Selama beberapa dekade terakhir, dunia seni kontemporer Barat telah menunjukkan peningkatan inklusivitas, membuka lebih banyak ruang bagi seniman kulit berwarna untuk berkarya dan berpameran. Mereka membawa bahasa visual yang menantang dominasi nilai-nilai putih yang tertanam dalam institusi seni dan ‘standar’ estetikanya, menghidupkan kembali cara kita melihat—dan menjadi. Seniman kulit hitam adalah bagian penting dari gerakan ini; karya mereka menjadi ekspresi sekaligus upaya merebut kembali identitas mereka, menghadirkan konseptualisasi dan materialisasi tentang Blackness.

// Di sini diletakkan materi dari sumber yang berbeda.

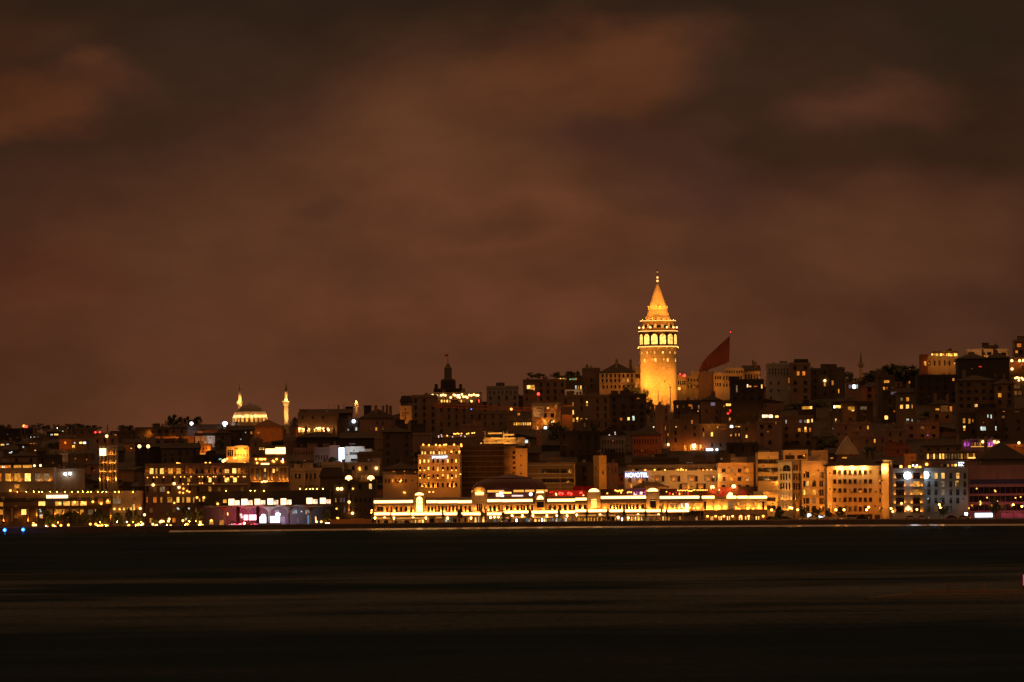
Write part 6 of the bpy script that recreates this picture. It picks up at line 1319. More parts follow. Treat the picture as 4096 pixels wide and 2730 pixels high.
for x in (42,125): p = W(2, x, 680, 2420)-wl.location; M().bar((0,0,-3),(0,0,-.6),.08).obj('post', wall('lead'), wl, p); link('bulb', dot_mesh(.75, 's'), wl, p)
# far western hillside: dark houses with a few windows
far = [
 ('far dark house with a greenish ribbon of windows on the ridge', 350,560,315,380,'dark',[(372,328,14,18,'c'),(415,328,20,20,'c'),(460,328,26,14,'v')]),
 ('far house with two bright yellow-white windows', 560,720,270,360,'dark',[(622,300,30,18,'c'),(678,298,50,20,'G')]),
 ('far house with stacked pale windows near the ridge top', 665,850,205,290,'brown',[(700,218,26,18,'C'),(708,260,36,16,'c'),(757,258,18,12,'c'),(818,222,18,14,'v')]),
 ('far dark house with yellow window at the frame edge', -60,160,395,500,'dark',[(30,422,44,20,'G'),(92,416,36,10,'c')]),
 ('far house with one orange window and a pinkish wall', 330,470,390,470,'dark',[(410,405,16,20,'y'),(370,407,40,12,'o'),(440,405,14,10,'v')]),
 ('far dark house with a small pale round lamp', 200,330,420,520,'coal',[(282,450,22,20,'c')]),
 ('far dark house with a mint-coloured skylight', 40,200,490,600,'coal',[(125,518,34,16,'c'),(140,508,12,12,'C')]),
 ('far dark house with a tiny amber window', 330,560,470,580,'dark',[(425,490,20,12,'G')]),
 ('flame-orange blank gable wall among dark houses', 712,862,350,500,'orange',[]),
 ('far house with green and yellow windows beside the orange gable', 862,1050,370,500,'dark',[(900,400,22,22,'c'),(887,445,34,30,'G'),(975,398,40,24,'G'),(1020,398,34,24,'C'),(1078,402,30,20,'v')]),
 ('pinkish far house beneath the thin mast', 1130,1400,330,450,'rose',[(1285,318,1,1,'.')]),
 ('long rose-grey far house with level roofline', 1480,1700,405,520,'rose',[(1678,438,14,30,'W')]),
 ('rusty far roof slab over the dark valley', 110,460,562,700,'rose',[]),
 ('far dark row below the rose-grey level roofline', 1180,1480,500,640,'coal',[]),
 ('pale mauve narrow gable in the dark valley', 720,820,540,640,'white',[(770,600,14,10,'o')]),
 ('dark valley house with two tiny red-orange lamps', 820,1120,545,700,'dark',[(910,590,10,10,'o'),(1045,600,12,16,'o')]),
 ('dark valley house with a faint grey window', 450,720,560,720,'coal',[(640,640,22,20,'d')]),
 ('rose-brown house just west of the open frame tower', 1040,1190,665,800,'rose',[]),
 ('low brown house just east of the open frame tower', 1405,1600,735,860,'brown',[]),
 ('dark ridge house under the small red ridge lamps', 230,420,235,330,'coal',[]),
 ('broad shadowy ridge house west of the mast', 850,1130,230,345,'dark',[]),
 ('shadowy ridge house east of the mast', 1330,1700,270,400,'dark',[]),
 ('shadowy ridge house at the very edge of the west ridge', -80,240,240,390,'coal',[(90,297,20,10,'v'),(210,338,12,10,'d')]),
]
for lab, x0, x1, yt, yb_, c_, ws in far:
    nb = B(lab, 1, x0, x1, yt, yb=yb_, col=c_, name='hillside_house', cat='house', dep=14, roof=['flat','hip','ridge'][len(lab) % 3], rh=1.8, junk=2, auto=2, wins=ws, aw=(1.2,1.5), apitch=(3.6,3.2), litp=.12)
    hr = random.Random(x0+yt)
    for _ in range(hr.choice((0,1,1))): nb.lamp(hr.uniform(x0+20, x1-20), hr.uniform(yt+60, yb_), hr.uniform(14, 50), hr.choice('oa'), 4, .25, body=False)  # random added lights again, for a glow on far walls
    if 'flame' in lab: nb.lamp(790, 470, 300, 'o', 12, .5, body=False); nb.lamp(750, 400, 220, 'o', 12, .5, body=False)
mp_ = W(1, 1297, 172, 2700); mg_ = terr(mp_.x, 2700); ms = thing('radio_mast', 'thin brown radio mast with a pale lamp at its foot', 'mast', (mp_.x, 2700, mg_)); M().lathe([(.6,0),(.5,(mp_.z-mg_)*.6),(.15,mp_.z-mg_)], 6).obj('mast', wall('rose'), ms)
p = W(1, 1287, 318, 2698); link('bulb', dot_mesh(.7, 's'), ms, (p.x-mp_.x, -2, p.z-mg_))
rl = thing('ridge_lamp', 'orange-red lamp cluster glowing on the dark western ridge', 'lamp', tuple(W(1, 300, 205, 2990))); 
for x, y in ((288,195),(300,200),(316,202)): link('bulb', dot_mesh(.7, 'a' if x < 290 else 'R'), rl, W(1, x, y, 2990)-rl.location)
M().bar((0,0,-6),(0,0,-.5),.12).obj('post', wall('lead'), rl)
rl = thing('warning_lights', 'two tiny red warning lights near the thin radio mast', 'lamp', tuple(W(1, 1180, 280, 2800)))
for x, y in ((1150,272),(1205,270)): link('bulb', dot_mesh(.45, 'R'), rl, W(1, x, y, 2800)-rl.location)
M().bar((0,0,-6),(0,0,.2),.12).obj('post', wall('lead'), rl)

# ---- between mosque and palace
b = B('row house with a crowded lamp-lit cafe on its ground floor', 3, 380, 850, 165, D=2630, col='brown', name='cafe_house', cat='cafe', dep=14, junk=3, auto=1, roof='flat')
b.grid(385,335,525,382,['GHGHyG'],.7,.8); b.grid(565,335,650,378,['GHGH'],.75,.85); b.bulbs([(400,335),(428,340),(455,345),(490,350),(510,340),(600,335),(622,335),(640,330),(678,335),(690,358),(730,338),(800,334),(740,352),(470,365)], .5, 's', .8)
for x in (430,500,600,690,800): b.lamp(x, 345, 30, 's', 2.2, .2, body=False)
b.slab(380, 720, 398, 432, 1.5, 'brown', 'terrace')
B('dark house with a flat black roof above the lamp-lit cafe', 3, 505, 1000, 160, D=2640, col='coal', name='hillside_house', cat='house', dep=16, roof='ridge', rh=2, junk=4)
B('black stepped ridge roof with a thick square chimney', 3, 840, 1010, 135, D=2660, col='coal', name='hillside_house', cat='house', dep=12, junk=2)
b = B('rose-brown ridge house with dark windows and one orange one', 3, 1100, 1500, 215, yb=450, col='rose', name='apartment_building', cat='apartment block', dep=14, roof='hip', rh=4, junk=3, grids=[(1270,240,1400,290,['..'],.25,.8)], wins=[(1292,340,26,40,'y'),(1372,335,20,30,'d'),(1225,340,12,20,'d'),(1292,415,12,36,'c')])
ch_ = W(3, 1192, 75, 2600); cg = terr(ch_.x, 2600); ct = thing('tall_chimney', 'thick dark square chimney stack on the ridge by the little minaret', 'chimney', (ch_.x, 2600, cg)); M().box(-1.7,1.7,-1.7,1.7,0,ch_.z-cg).box(-1.9,1.9,-1.9,1.9,ch_.z-cg,ch_.z-cg+.4).obj('stack', wall('coal'), ct)
b = B('dark block with three cold slit windows and a white roof lamp', 3, 840, 1110, 235, yb=450, col='dark', name='hillside_house', cat='house', dep=14, junk=1, wins=[(968,348,18,20,'c'),(1060,338,26,40,'c'),(1107,335,10,26,'c'),(1068,258,20,14,'v')]); b.bulbs([(1030,250)], .8, 'C'); b.bulbs([(1040,435)], .4, 'R')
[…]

Toby Grant (yang dikenal sebagai Cato), seorang seniman multidisipliner dan musisi asal London, muncul sebagai salah satu seniman kontemporer yang menjadikan karya seninya sebagai upaya untuk “memahami minat-minat saya yang tersebar dan Blackness saya.” Cato bermain dengan beragam medium—lukisan, fotografi, kolase, teknik airbrush, dan belakangan ini citra bergerak—dan menerjemahkan bentuk-bentuk tersebut dengan mulus. Ia tidak memperlakukan material-material itu sebagai elemen yang memiliki pakem terpisah, melainkan membiarkan mereka menyatu secara organik—masing-masing bernafas satu sama lain—membentuk suatu ekspresi yang utuh. Kelihaian ini meruntuhkan batas-batas fungsional dalam praktik seni klasik, dan melalui hal itu, Cato membentuk fondasi praktik seni yang sepenuhnya miliknya sendiri.

zoom-1
Kredit: Eric Firestone Gallery

Lukisan-lukisan Cato ditandai oleh kualitas sinematik, seolah ia meninggalkan jejak dalam pandangan kita; menuntut kita untuk tidak sekadar ‘melihat’, tetapi menyaksikan kehidupan para karakternya perlahan-lahan terungkap. Dalam Barbershop, kita menyaksikan adegan potong rambut di sebuah ruangan berubin yang digambarkan dalam gradasi abu-abu dan hitam-putih. Sang tukang cukur begitu tenggelam dalam pekerjaannya, memeriksa helai demi helai rambut untuk menentukan arah potongan berikutnya. Sementara itu, si klien larut dalam surat kabar dengan tajuk utama “Revolutionary Posters” dan “The Black Panthers.” Potret ini menangkap momen keintiman yang dibagi di antara laki-laki kulit hitam, menjadikan barbershop sebagai ruang komunitas dan persahabatan—sebuah motif berulang dalam media kulit hitam. Mungkin bisa dikatakan bahwa karya ini bersandar pada pengalaman bersama yang dimiliki komunitas tersebut, menyuguhkan ekspresi Blackness yang dibentuk oleh kebersamaan. Mengenai lukisan ini, Cato mengakui: “Saya tidak pernah pergi ke barbershop saat kecil, dan saya merasa kehilangan sesuatu.” Maka kita pun berdiri bersama Cato, menyaksikan rutinitas itu terungkap, merasakan gemerlap sekaligus kesedihan dari kenangan yang ia rindukan.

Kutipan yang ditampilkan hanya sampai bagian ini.